Reps. Eslick and Low announce more than $42 million for 39th District projects in House capital budget proposal

Following the release of the 2023-25 House capital budget on Monday, Reps. Carolyn Eslick and Sam Low announced more than $42 million proposed for projects in the 39th District.

Statewide, House Bill 1147, the $8.34 billion proposal out of the House Capital Budget Committee, would provide:

  • $893 million for behavioral health;
  • $847 million for K-12 public school construction;
  • $704 million for affordable housing, home upgrades, and utility connection grants; and
  • $150 million for broadband access.

Projects in the 39th District include:

  • $12.7 million for Skagit County Crisis Stabilization Center (SCCSC) in Sedro-Woolley;
  • $9.106 million for Stillaguamish watershed floodplains and farmlands;
  • $3.981 million for Fisher Creek restoration at Cedardale and Starbird;
  • $3.645 million for Hamilton floodplain education, property acquisition, and restoration;
  • $1.6 million for Department of Fish and Wildlife facilities;
  • $1.123 million for Cedarwood Community Recreation Center redevelopment in Lake Stevens;
  • $874,000 for state Military Department field maintenance shop upgrades in Sedro Woolley;
  • $764,000 for Lake Stevens Historical Museum;
  • $485,000 for Pasado’s Safe Haven water and safety upgrades in Monroe;
  • $350,000 for Frontier Heights athletic field and pickleball court in Lake Stevens;
  • $307,000 for forest riparian easement program to mitigate the economic impacts on landowners;
  • $227,000 for Boulder-Greider Waterfall Bridge;
  • $186,000 for Sea Mar community health centers in Concrete;
  • $149,000 for Bald Mountain trail renovation;
  • $135,000 for Frontier Heights multi-sport field and courts in Lake Stevens;
  • $100,000 for Sedro-Woolley Club renovation; and
  • $98,000 for state Military Department roof repairs in Sedro Woolley.

“I am proud of the work we did on the House Capital Budget Committee,” said Eslick, R-Sultan. “This bipartisan budget proposal would make significant investments in addressing our state’s challenges with mental health, affordable housing, education, and broadband access.
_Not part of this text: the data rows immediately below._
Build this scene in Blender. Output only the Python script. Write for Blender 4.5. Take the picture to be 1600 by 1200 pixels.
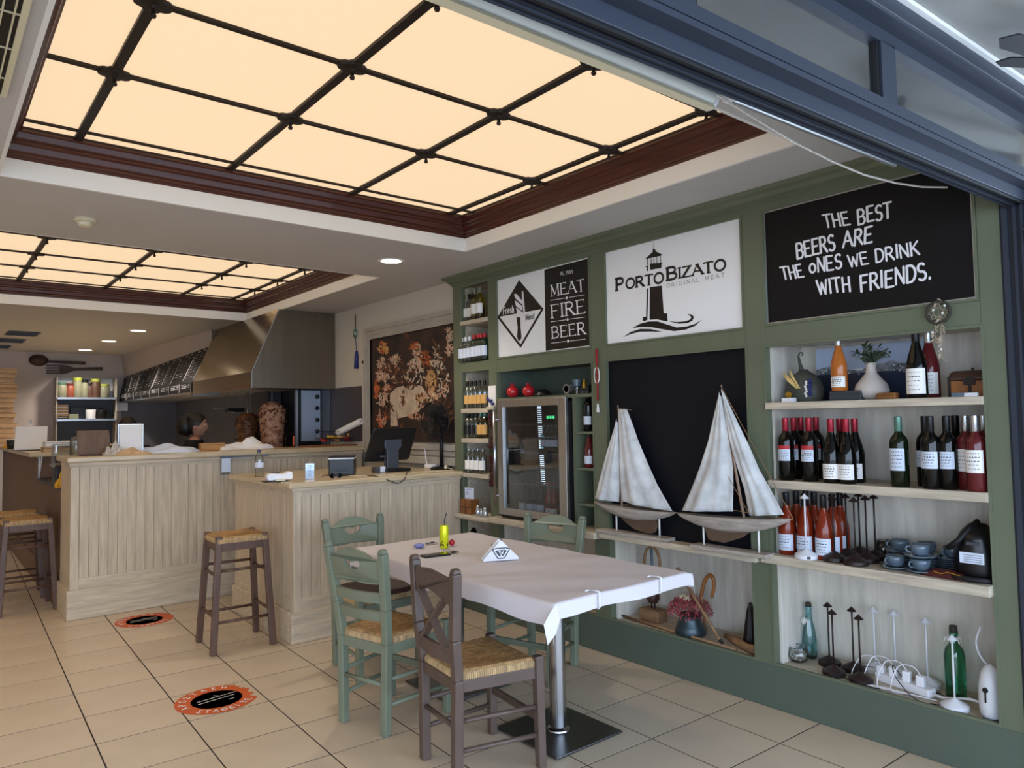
import bpy, math, random
from mathutils import Vector, Matrix
from mathutils.geometry import tessellate_polygon
random.seed(7)
C = bpy.context.scene.collection
SC = bpy.context.scene
for o in list(bpy.data.objects): bpy.data.objects.remove(o)

# ---------------------------------------------------------------- camera
FPX, YAW, PITCH, ROLL, CH = 1132.95, 0.68609, 0.04871, -0.01694, 1.5
def cam_axes():
    cy, sy, cp, sp = math.cos(YAW), math.sin(YAW), math.cos(PITCH), math.sin(PITCH)
    f = Vector((sy*cp, cy*cp, sp)); r = Vector((cy, -sy, 0)); u = r.cross(f)
    c, s = math.cos(ROLL), math.sin(ROLL)
    return c*r + s*u, -s*r + c*u, f
CR, CU, CF = cam_axes()
cd = bpy.data.cameras.new('camera'); cam = bpy.data.objects.new('camera', cd); C.objects.link(cam)
cam.matrix_world = Matrix(((CR.x, CU.x, -CF.x, 0), (CR.y, CU.y, -CF.y, 0), (CR.z, CU.z, -CF.z, CH), (0, 0, 0, 1)))
cd.sensor_width = 36; cd.lens = FPX/1600*36; cd.clip_start = .05; cd.clip_end = 200
SC.camera = cam
# where a viewing ray of the survey photo meets a real plane (axis, value): used to read dimensions off
def hp(px, py, axis, val):
    d = CR*((px-800)/FPX) - CU*((py-600)/FPX) + CF
    o = Vector((0, 0, CH)); t = (val-o[axis])/d[axis]
    return o + d*t

# ---------------------------------------------------------------- light, world, exposure
SC.view_settings.view_transform = 'Standard'; SC.view_settings.look = 'None'
SC.view_settings.gamma = 1; SC.view_settings.use_curve_mapping = False
SC.view_settings.exposure = 0.0
SC.cycles.use_denoising = True
SC.cycles.max_bounces = 8; SC.cycles.diffuse_bounces = 4; SC.cycles.glossy_bounces = 4; SC.cycles.transmission_bounces = 8
SC.cycles.caustics_reflective = False; SC.cycles.caustics_refractive = False
SC.cycles.sample_clamp_indirect = 6
w = bpy.data.worlds.new('world'); SC.world = w; w.use_nodes = True
bg = w.node_tree.nodes['Background']
bg.inputs[0].default_value = (0.62, 0.77, 1.0, 1); bg.inputs[1].default_value = 6.8
def area(name, loc, rot, sx, sy, e, col, spread=None, portal=False):
    l = bpy.data.lights.new(name, 'AREA'); l.shape = 'RECTANGLE'; l.size = sx; l.size_y = sy; l.energy = e; l.color = col
    if portal: l.cycles.is_portal = True
    if spread: l.spread = spread
    o = bpy.data.objects.new(name, l); C.objects.link(o); o.location = loc; o.rotation_euler = rot; return o
area('sky_portal', (0.2, -3.4, 1.4), (math.radians(90), 0, 0), 9.0, 2.8, 1, (1, 1, 1), portal=True)

# ---------------------------------------------------------------- materials
def srgb(r, g, b):
    f = lambda c: (c/255/12.92) if c/255 <= .04045 else ((c/255+.055)/1.055)**2.4
    return (f(r), f(g), f(b))
MT = {}
def pm(name, col, rough=.5, metal=0, coat=0, noise=0, nscale=6, stretch=None, bump=0, bscale=None, trans=0, ior=1.45, spec=.5, emit=None, es=0, col2=None, alpha=None, aniso=0, sheen=0):
    m = bpy.data.materials.new(name); m.use_nodes = True; nt = m.node_tree; N = nt.nodes; L = nt.links
    b = N['Principled BSDF']; I = b.inputs
    I['Base Color'].default_value = (*col, 1); I['Roughness'].default_value = rough; I['Metallic'].default_value = metal
    I['Coat Weight'].default_value = coat; I['Transmission Weight'].default_value = trans; I['IOR'].default_value = ior
    I['Specular IOR Level'].default_value = spec
    if alpha is not None: I['Alpha'].default_value = alpha
    if sheen: I['Sheen Weight'].default_value = sheen
    if emit: I['Emission Color'].default_value = (*emit, 1); I['Emission Strength'].default_value = es
    if noise or bump:
        tc = N.new('ShaderNodeTexCoord'); mp = N.new('ShaderNodeMapping'); L.new(tc.outputs['Object'], mp.inputs[0])
        if stretch: mp.inputs['Scale'].default_value = stretch
        nz = N.new('ShaderNodeTexNoise'); nz.inputs['Scale'].default_value = nscale; nz.inputs['Detail'].default_value = 6; nz.inputs['Roughness'].default_value = .6
        L.new(mp.outputs[0], nz.inputs['Vector'])
        if noise:
            rp = N.new('ShaderNodeValToRGB'); L.new(nz.outputs[0], rp.inputs[0])
            c2 = col2 or tuple(max(0, c*(1-noise)) for c in col)
            rp.color_ramp.elements[0].position = .32; rp.color_ramp.elements[1].position = .68
            rp.color_ramp.elements[0].color = (*c2, 1); rp.color_ramp.elements[1].color = (*[min(1, c*(1+noise*.35)) for c in col], 1)
            L.new(rp.outputs[0], I['Base Color'])
        if bump:
            n2 = nz
            if bscale:
                n2 = N.new('ShaderNodeTexNoise'); n2.inputs['Scale'].default_value = bscale; n2.inputs['Detail'].default_value = 3; L.new(mp.outputs[0], n2.inputs['Vector'])
            bp = N.new('ShaderNodeBump'); bp.inputs['Strength'].default_value = bump; bp.inputs['Distance'].default_value = .01
            L.new(n2.outputs[0], bp.inputs['Height']); L.new(bp.outputs[0], I['Normal'])
    MT[name] = m; return m
def thin(name, tint, gloss=.08, rough=.02):
    m = bpy.data.materials.new(name); m.use_nodes = True; nt = m.node_tree; N = nt.nodes; L = nt.links
    for n in list(N): N.remove(n)
    out = N.new('ShaderNodeOutputMaterial'); mx = N.new('ShaderNodeMixShader'); tr = N.new('ShaderNodeBsdfTransparent'); gl = N.new('ShaderNodeBsdfGlossy')
    fr_ = N.new('ShaderNodeLayerWeight'); fr_.inputs[0].default_value = .22; mt = N.new('ShaderNodeMath'); mt.operation = 'MULTIPLY_ADD'
    mt.inputs[1].default_value = .8; mt.inputs[2].default_value = gloss; L.new(fr_.outputs['Fresnel'], mt.inputs[0])
    tr.inputs[0].default_value = (*tint, 1); gl.inputs['Roughness'].default_value = rough; gl.inputs['Color'].default_value = (.9, .9, .9, 1)
    L.new(mt.outputs[0], mx.inputs[0]); L.new(tr.outputs[0], mx.inputs[1]); L.new(gl.outputs[0], mx.inputs[2]); L.new(mx.outputs[0], out.inputs[0])
    MT[name] = m
pm('tile', srgb(206, 188, 164), .32, noise=.10, nscale=2.2, bump=.03, bscale=30)
pm('grout', srgb(44, 34, 28), .9)
pm('ceiling_paint', srgb(192, 190, 188), .85, noise=.03, nscale=2)
pm('fascia_white', srgb(232, 232, 230), .6)
pm('wall_cream', srgb(205, 198, 184), .85, noise=.04, nscale=3)
pm('wall_kitchen', srgb(186, 176, 172), .8, noise=.05, nscale=2)
pm('mahogany', srgb(76, 32, 22), .35, coat=.15, noise=.35, nscale=5, stretch=(1, 1, 12))
pm('iron', srgb(38, 30, 26), .5, metal=.3)
pm('panel_glow', srgb(150, 138, 120), .5, emit=(.90, .665, .42), es=.97)
pm('green', srgb(101, 108, 87), .5, noise=.10, nscale=3, bump=.04, bscale=40)
pm('green_dark', srgb(84, 95, 84), .55, noise=.08, nscale=3)
pm('whitewash', srgb(214, 208, 196), .6, noise=.22, nscale=7, stretch=(3, 3, .35), bump=.08)
pm('shelf_wood', srgb(200, 188, 168), .5, noise=.3, nscale=9, stretch=(6, .5, 6), bump=.1)
pm('bar_wood', srgb(206, 188, 162), .5, noise=.26, nscale=7, stretch=(5, 5, .45), bump=.06)
pm('bar_woodh', srgb(204, 187, 161), .45, noise=.26, nscale=7, stretch=(.5, 4, 5), bump=.06)
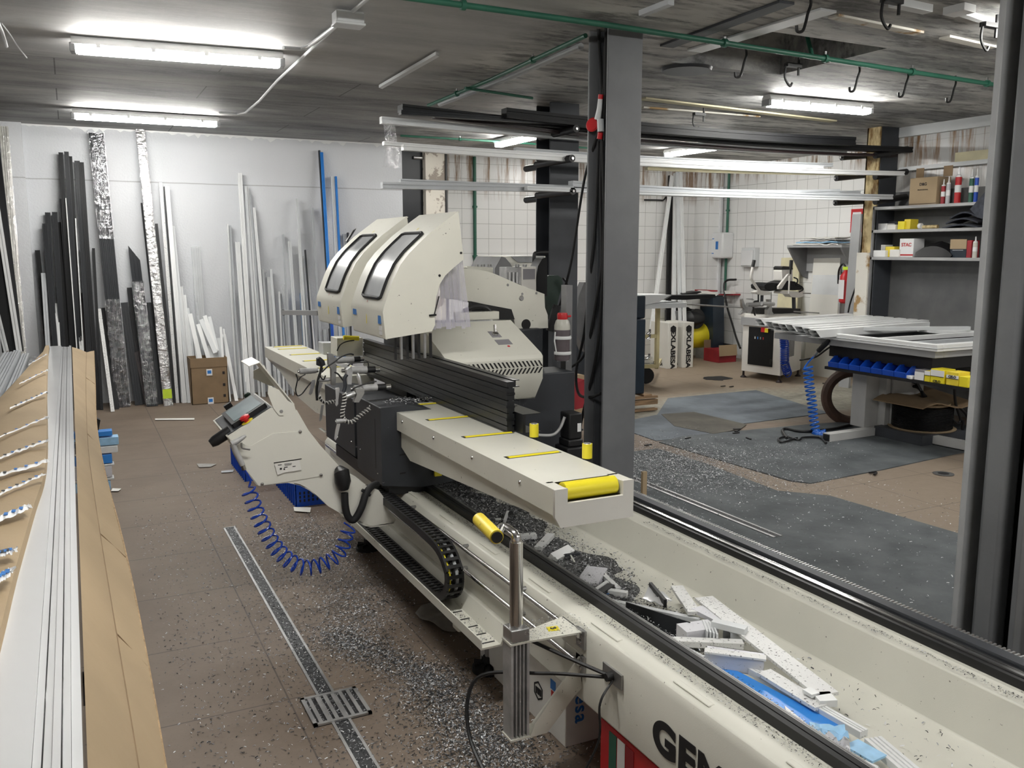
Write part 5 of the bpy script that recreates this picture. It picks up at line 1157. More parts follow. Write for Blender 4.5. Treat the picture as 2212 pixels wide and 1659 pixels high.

It also funds areas that would improve the quality of life for our communities, including parks, trails, athletic facilities, and more.” 

“The capital budget covers those tangible items we need to see as part of a growing state’s infrastructure and this proposal included significant investment in two of our most critical needs areas: housing and behavioral health,” said Low, R-Lake Stevens. “The more than $800 million for behavioral health in this proposal will create much-needed capacity for those struggling with mental illness or substance use disorder. Along with the more than $600 million for housing, these investments will go a long way to addressing these issues.”

The capital budget makes appropriations for projects tangible in nature that have a long useable life, such as schools and other public buildings, behavioral and mental health facilities, parks, low-income housing, water infrastructure, and habitat. It is funded through a variety of sources, including general obligation bonds, dedicated cash accounts, federal funds, and alternative financing contracts.

The House’s version of the capital budget must still be voted on by the full House, reconciled with the Senate’s version, and then signed into law by the governor.